Another Look Book Club: Sándor Márai's "Embers"

This is an Archive of a Past Event

Sándor Márai's taut and mesmerizing novel, published in 1942, opens in a secluded Hungarian castle, where an old general awaits a reunion with a friend. It is 1940, and he has not appeared in public for decades. The long-estranged companions talk all night – or rather, the general talks, as the evasive visitor listens to the general discuss love, intimacy, honor, betrayal, and a beautiful, long-dead wife.

The novel is set against the backdrop of the disintegrated Austro-Hungarian empire, and shares the melancholy wisdom of its narrator: “We not only act, talk, think, dream, we also hold our silence about something. All our lives we are silent about who we are, which only we know, and about which we can speak to no one. Yet we know that who we are and what we cannot speak about constitutes the 'truth.' We are that about which we hold our silence.”

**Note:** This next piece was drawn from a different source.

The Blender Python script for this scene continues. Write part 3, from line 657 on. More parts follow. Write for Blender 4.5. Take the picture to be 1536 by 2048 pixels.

Acclaimed author Robert Pogue Harrison will moderate the discussion. The Stanford professor who is Another Look’s director writes regularly for The New York Review of Books and hosts the popular talk show, Entitled Opinions. He will be joined by renowned author and National Medal of Arts winner Tobias Wolff, professor emeritus of English at Stanford, and Jane Shaw, Stanford's Dean for Religious Life at Stanford.